Mais surtout, le comité suggère des redéploiements budgétaires. Parmi ceux-ci, le recentrage de l'allocation de logement sociale attribuée aux étudiants ou encore l'engagement d'une réflexion sur le cumul de certains dispositifs d'aide à la garde de jeunes enfants(AGED, AFEAMA) avec la réduction d'impôtpour l'emploi d'un salarié à domicile. S'il estime que les allocations familiales ne doivent pas être soumises à l'impôt sur le revenu, le comité considère, en revanche, que l'imposition des prestations ayant le caractère de revenus de substitution, comme l'allocation parentale d'éducation, peut être envisagée, à condition toutefois que la branche famille puisse bénéficier de cette ressource. Sans remettre en cause les quelque 28 prestations familiales - « ce qui pourrait pénaliser telle ou telle catégorie de familles parmi les moins favorisées » -, le comité prône leur simplification technique, étant entendu qu'elle implique également une volonté politique. Au total, selon les experts, une dizaine de milliards pourraient ainsi être dégagés.

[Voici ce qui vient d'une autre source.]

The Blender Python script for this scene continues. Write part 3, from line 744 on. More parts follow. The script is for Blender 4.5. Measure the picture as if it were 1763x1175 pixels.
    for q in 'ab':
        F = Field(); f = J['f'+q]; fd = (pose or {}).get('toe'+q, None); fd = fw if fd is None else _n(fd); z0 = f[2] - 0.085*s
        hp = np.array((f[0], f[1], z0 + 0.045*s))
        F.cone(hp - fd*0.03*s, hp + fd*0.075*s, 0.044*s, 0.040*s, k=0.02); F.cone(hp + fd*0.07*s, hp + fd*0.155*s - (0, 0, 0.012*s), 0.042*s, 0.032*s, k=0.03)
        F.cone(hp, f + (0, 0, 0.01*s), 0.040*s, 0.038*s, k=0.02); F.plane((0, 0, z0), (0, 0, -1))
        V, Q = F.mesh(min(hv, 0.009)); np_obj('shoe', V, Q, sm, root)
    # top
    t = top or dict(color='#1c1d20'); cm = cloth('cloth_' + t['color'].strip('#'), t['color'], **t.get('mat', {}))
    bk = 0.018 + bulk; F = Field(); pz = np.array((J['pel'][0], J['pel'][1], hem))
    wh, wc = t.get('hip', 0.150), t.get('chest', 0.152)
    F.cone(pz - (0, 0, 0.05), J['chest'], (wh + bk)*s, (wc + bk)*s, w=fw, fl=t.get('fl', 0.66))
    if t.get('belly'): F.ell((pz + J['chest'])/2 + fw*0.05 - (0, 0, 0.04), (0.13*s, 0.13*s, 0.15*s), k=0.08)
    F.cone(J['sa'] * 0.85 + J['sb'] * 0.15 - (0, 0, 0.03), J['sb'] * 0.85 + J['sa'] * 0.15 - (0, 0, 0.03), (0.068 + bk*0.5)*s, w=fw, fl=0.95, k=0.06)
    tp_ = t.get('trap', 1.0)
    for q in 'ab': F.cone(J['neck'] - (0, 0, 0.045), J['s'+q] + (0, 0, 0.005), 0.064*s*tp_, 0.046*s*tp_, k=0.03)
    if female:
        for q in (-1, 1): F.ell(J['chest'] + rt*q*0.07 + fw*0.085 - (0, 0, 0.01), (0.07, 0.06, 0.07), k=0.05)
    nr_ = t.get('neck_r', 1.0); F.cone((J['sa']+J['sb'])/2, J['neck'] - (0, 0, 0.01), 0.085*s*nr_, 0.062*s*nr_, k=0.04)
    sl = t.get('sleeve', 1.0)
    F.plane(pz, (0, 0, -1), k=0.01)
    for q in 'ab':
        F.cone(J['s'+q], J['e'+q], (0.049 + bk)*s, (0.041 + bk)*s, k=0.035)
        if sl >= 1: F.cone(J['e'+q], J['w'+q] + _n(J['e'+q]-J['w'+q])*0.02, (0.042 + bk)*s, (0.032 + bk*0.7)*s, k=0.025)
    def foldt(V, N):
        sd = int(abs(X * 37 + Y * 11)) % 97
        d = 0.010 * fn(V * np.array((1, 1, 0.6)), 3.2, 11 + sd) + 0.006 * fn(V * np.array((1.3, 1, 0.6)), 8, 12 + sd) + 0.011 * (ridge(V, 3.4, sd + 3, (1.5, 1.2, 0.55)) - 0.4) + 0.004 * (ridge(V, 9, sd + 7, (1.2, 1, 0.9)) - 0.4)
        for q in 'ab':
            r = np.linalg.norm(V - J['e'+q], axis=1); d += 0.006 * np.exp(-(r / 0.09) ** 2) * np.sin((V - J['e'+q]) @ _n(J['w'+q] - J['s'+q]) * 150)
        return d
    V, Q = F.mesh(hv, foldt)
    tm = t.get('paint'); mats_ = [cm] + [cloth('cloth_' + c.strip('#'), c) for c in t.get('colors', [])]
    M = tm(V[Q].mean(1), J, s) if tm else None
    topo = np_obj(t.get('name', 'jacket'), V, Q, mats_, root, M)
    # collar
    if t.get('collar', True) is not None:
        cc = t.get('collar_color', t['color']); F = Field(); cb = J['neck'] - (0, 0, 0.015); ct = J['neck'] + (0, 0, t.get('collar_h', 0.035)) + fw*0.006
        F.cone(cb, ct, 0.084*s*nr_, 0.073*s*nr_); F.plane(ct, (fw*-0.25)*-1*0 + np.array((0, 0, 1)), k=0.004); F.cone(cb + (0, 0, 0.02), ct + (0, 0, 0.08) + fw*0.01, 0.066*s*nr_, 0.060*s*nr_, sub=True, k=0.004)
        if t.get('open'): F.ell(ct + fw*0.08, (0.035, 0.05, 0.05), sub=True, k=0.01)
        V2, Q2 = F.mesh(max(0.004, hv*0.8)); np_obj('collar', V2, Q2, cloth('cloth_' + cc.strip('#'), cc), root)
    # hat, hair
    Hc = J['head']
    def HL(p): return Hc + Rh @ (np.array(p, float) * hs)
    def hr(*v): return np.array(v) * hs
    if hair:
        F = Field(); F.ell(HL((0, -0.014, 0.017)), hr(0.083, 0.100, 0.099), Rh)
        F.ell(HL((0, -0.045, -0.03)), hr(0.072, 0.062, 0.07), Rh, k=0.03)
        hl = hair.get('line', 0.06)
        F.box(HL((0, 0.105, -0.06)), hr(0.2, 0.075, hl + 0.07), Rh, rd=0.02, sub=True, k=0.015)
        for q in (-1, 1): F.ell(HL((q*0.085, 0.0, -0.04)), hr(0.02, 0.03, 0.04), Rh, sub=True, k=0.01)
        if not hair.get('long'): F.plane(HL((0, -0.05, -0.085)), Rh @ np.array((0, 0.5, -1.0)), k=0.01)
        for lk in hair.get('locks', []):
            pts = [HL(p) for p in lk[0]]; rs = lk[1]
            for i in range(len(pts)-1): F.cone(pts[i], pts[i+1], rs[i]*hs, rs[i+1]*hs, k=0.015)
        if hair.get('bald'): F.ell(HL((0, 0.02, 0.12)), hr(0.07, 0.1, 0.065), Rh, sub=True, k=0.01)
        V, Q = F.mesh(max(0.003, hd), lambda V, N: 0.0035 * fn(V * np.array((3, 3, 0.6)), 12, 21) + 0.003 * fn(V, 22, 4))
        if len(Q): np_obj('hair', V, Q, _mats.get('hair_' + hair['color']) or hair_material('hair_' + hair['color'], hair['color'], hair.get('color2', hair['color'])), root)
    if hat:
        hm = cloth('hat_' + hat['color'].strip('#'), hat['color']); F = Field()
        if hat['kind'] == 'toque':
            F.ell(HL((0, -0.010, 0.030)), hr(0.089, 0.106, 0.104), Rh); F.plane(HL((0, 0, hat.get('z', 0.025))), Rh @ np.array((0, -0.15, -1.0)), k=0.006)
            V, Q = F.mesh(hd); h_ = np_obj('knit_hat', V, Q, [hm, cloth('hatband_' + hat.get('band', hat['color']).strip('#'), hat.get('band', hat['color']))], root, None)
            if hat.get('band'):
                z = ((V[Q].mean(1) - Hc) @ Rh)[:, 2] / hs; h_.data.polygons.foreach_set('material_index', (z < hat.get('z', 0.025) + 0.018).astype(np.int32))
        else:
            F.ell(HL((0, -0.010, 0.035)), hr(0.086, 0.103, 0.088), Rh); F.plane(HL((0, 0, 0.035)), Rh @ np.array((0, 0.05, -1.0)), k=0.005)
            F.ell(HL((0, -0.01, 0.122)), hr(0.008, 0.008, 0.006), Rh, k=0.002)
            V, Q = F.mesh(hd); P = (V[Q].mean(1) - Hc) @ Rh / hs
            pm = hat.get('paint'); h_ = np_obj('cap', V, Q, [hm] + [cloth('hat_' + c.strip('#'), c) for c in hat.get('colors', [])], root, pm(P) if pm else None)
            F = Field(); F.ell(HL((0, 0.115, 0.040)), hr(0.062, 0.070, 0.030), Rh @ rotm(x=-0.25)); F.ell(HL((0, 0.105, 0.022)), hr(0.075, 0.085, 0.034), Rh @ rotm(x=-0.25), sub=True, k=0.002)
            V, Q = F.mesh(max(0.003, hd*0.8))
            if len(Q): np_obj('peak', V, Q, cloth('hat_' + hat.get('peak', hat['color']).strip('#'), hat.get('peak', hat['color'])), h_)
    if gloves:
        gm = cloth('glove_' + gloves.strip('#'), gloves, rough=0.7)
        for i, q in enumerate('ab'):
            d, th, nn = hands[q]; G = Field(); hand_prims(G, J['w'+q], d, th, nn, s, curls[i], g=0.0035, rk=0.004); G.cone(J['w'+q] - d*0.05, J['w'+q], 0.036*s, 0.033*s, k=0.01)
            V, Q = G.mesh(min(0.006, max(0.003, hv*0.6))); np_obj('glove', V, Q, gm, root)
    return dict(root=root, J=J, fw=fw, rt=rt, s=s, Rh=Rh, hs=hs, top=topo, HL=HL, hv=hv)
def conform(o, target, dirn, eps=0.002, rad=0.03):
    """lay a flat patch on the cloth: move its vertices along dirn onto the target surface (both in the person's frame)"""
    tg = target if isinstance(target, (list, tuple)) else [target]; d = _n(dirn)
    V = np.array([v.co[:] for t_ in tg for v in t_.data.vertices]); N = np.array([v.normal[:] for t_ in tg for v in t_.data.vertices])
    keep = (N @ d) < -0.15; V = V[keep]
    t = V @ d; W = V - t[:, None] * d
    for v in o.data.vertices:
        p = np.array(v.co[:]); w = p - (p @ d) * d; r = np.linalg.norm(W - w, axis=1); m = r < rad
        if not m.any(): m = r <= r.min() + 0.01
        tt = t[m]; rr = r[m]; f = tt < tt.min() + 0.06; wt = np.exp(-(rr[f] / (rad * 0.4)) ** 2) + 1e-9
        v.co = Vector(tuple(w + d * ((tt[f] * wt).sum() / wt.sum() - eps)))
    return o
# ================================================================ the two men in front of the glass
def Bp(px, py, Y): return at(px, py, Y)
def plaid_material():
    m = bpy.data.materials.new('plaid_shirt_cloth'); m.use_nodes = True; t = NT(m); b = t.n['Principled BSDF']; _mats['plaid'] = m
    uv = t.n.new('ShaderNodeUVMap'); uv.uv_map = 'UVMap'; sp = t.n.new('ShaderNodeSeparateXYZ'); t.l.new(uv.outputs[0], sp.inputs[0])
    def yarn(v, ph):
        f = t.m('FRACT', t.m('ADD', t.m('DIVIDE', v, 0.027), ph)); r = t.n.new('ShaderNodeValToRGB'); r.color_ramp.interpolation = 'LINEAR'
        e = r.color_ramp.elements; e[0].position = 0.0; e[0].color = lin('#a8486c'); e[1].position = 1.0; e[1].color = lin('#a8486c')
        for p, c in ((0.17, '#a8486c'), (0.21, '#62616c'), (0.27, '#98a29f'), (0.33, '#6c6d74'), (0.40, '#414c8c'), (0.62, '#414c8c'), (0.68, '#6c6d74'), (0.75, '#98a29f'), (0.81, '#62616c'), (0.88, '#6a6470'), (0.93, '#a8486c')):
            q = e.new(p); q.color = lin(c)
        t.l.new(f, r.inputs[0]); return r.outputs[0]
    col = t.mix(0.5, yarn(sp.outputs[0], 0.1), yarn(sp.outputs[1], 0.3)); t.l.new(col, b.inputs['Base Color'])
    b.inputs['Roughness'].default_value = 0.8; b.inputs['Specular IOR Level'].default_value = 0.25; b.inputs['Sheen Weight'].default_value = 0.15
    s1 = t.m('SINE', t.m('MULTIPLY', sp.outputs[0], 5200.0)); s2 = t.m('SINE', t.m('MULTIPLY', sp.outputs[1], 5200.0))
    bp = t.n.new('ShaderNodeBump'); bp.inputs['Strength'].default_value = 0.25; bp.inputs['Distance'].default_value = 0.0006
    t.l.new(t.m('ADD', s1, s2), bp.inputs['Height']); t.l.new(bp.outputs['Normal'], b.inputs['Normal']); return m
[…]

La compensation des charges familiales peut s'articuler autour de trois priorités : la mise en cohérence des aides à la petite enfance, l'allégement des normes de fonctionnement des établissements de garde et la mise en œuvre rapide des dispositifs de la loi famille de 1994 s'agissant de l'aide aux grands enfants à charge de leur famille (versement des allocations familiales dans un premier temps jusqu'à 20 ans notamment). Sur ce dernier point, il faut s'assurer, souligne le comité, de la cohérence entre les mesures en faveur des grands enfants et la création d'un statut de l'étudiant, actuellement en préparation au ministère de l'Education nationale (3). Il est également préconisé de simplifier les aides au logement et d'aboutir à la fusion intégrale des barèmes fondés sur le taux de participation des ménages« sans se borner à la fusion projetée des seuls barèmes de l'APL 1 et de l'APL 2 » (voir ce numéro).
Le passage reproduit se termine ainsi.